The British Museum and the Metropolitan Museum of Art, distributed by, 220, 85 color plates, 55 black-and-white photographs pp., $22.95
Ticknor & Fields, 220, 140 color plates, 75 black-and-white photographs pp., $25.00
The Vikings are upon us again, and this time with none to echo a prayer as endlessly plausible as it was ever unverifiable: 'From the fury of the Northmen, O Lord, deliver us!' For this is a peaceful re-entry, which began as an exhibition in the heart of London, of sudden advent but long preparation, and by design revelatory of our ancient despoilers in all their manifestations at home and abroad, domestic as well as martial, cultural as well as destructive, openers-up of trade-routes, word-hoards, and world-pictures, as well as of purses and jugulars.
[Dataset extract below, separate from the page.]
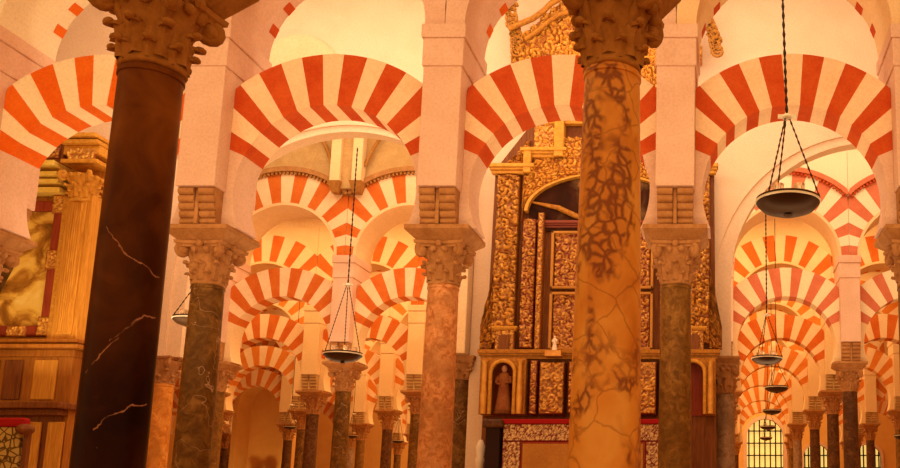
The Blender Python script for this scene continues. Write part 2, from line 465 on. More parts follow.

This laudable design is reinforced by the appearance of two new books on the subject, one of them, The Vikings, by James Graham-Campbell and Dafydd Kidd, intended to serve as the exhibition's catalogue. The other, James Graham-Campbell's wideranging survey The Viking World, is no less welcome, for it is high time for a popular or, rather, public reappraisal to follow the established scholarly one. This may involve a loss of folklore along with the historical gain, but the two are not so exclusive of each other as is sometimes supposed.